** Start of Provided records **
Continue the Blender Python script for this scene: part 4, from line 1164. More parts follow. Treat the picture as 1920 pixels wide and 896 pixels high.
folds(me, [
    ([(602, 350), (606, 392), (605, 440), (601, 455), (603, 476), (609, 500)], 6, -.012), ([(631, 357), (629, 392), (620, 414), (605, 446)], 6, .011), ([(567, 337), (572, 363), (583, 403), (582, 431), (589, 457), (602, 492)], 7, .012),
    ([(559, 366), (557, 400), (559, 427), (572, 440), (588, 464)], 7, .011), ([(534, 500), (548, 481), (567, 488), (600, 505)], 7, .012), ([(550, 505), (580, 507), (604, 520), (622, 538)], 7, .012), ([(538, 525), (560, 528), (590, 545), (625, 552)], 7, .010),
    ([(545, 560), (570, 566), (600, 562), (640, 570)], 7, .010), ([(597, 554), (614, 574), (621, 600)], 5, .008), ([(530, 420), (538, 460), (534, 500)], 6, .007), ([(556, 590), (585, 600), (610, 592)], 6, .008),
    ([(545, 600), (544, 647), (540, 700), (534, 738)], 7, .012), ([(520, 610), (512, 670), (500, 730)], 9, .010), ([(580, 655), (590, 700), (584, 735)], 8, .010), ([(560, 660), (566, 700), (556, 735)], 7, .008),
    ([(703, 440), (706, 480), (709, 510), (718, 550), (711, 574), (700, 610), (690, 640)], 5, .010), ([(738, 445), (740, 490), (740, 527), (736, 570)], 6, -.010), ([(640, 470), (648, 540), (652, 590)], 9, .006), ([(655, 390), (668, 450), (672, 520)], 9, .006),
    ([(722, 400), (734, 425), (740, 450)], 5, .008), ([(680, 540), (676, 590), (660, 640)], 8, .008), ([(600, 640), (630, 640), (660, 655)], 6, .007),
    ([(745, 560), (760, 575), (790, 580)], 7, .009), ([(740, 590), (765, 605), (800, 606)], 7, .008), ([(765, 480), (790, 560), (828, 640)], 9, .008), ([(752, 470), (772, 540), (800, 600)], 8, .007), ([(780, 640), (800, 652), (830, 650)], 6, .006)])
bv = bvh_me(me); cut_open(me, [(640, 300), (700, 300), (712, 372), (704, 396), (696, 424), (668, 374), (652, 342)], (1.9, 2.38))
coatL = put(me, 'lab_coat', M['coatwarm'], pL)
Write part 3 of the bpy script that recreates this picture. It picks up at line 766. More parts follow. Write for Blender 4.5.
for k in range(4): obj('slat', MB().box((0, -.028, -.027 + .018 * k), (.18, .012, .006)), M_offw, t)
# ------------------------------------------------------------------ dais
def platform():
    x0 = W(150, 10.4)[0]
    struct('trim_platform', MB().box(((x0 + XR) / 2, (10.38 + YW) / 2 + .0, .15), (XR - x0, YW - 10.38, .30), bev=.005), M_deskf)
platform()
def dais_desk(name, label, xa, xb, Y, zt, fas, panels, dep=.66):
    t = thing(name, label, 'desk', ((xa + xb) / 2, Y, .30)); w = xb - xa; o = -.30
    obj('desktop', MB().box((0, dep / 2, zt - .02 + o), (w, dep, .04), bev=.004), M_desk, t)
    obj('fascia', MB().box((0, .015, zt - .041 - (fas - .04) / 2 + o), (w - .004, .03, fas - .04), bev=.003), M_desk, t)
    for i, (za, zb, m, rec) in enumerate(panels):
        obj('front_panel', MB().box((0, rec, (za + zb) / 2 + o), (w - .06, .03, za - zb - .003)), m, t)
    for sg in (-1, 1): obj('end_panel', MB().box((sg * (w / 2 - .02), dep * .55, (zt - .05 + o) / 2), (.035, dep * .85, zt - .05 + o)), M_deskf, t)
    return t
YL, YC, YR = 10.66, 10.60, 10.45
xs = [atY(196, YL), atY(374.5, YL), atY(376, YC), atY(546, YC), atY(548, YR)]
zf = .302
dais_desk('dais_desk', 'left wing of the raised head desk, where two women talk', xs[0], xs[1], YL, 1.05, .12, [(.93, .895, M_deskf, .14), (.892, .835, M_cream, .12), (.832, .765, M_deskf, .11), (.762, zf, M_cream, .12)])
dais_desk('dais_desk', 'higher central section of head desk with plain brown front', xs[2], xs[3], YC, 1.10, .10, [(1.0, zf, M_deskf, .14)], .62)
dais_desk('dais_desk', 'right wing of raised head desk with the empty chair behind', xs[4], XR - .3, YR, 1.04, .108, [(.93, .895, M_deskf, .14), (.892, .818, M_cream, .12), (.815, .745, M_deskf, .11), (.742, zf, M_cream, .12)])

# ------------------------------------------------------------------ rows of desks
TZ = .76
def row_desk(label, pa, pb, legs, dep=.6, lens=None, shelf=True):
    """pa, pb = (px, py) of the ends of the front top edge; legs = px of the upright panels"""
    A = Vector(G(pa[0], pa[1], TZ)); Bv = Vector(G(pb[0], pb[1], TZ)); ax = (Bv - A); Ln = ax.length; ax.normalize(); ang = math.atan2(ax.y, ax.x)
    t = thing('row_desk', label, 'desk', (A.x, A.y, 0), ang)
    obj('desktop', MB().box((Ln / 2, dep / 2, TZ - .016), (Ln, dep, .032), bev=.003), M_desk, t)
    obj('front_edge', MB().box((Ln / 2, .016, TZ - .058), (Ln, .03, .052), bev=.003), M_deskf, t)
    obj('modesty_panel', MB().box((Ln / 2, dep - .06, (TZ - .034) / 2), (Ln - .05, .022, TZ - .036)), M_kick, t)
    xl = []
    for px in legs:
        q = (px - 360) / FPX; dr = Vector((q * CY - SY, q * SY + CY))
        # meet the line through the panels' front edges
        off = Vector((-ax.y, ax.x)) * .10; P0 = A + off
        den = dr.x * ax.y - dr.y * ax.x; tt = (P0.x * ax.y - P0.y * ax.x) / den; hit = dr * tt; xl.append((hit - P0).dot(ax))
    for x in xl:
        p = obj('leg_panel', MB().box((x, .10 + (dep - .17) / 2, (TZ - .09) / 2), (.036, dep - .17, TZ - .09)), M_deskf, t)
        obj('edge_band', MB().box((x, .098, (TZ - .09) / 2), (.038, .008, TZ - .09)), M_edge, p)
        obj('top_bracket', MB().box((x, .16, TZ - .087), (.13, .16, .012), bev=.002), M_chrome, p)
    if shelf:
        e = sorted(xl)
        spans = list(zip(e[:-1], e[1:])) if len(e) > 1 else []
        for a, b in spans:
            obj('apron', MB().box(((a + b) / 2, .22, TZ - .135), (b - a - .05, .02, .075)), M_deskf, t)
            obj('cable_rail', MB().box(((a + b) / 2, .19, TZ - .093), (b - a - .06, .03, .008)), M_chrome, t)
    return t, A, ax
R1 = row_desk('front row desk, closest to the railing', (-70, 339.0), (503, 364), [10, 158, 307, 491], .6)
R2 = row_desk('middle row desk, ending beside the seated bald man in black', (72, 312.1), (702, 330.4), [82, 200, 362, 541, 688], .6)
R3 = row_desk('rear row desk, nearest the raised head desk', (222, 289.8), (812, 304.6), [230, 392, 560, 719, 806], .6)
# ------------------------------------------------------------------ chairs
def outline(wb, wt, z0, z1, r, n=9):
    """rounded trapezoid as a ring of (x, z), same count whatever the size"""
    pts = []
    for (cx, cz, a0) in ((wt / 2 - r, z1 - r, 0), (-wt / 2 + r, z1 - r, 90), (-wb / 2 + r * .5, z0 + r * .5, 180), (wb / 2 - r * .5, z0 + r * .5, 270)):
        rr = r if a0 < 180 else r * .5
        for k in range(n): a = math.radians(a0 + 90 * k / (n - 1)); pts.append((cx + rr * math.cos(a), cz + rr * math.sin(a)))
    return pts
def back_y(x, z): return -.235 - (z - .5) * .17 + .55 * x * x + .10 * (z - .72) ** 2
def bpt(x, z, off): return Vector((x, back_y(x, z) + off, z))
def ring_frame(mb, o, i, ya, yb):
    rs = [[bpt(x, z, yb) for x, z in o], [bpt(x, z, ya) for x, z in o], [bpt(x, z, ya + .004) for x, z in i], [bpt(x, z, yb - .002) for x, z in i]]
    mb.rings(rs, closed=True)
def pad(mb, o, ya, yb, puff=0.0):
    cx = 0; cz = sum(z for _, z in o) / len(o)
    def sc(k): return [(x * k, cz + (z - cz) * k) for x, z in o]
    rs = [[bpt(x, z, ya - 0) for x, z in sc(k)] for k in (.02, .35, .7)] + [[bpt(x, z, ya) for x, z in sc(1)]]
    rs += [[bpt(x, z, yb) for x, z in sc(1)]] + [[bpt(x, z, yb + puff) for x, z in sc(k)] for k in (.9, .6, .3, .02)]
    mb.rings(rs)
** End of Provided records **
**Exercise objective:** Which lines in the records above contain the string "follow"? Copy each one.

**The output:**
Continue the Blender Python script for this scene: part 4, from line 1164. More parts follow. Treat the picture as 1920 pixels wide and 896 pixels high.
Write part 3 of the bpy script that recreates this picture. It picks up at line 766. More parts follow. Write for Blender 4.5.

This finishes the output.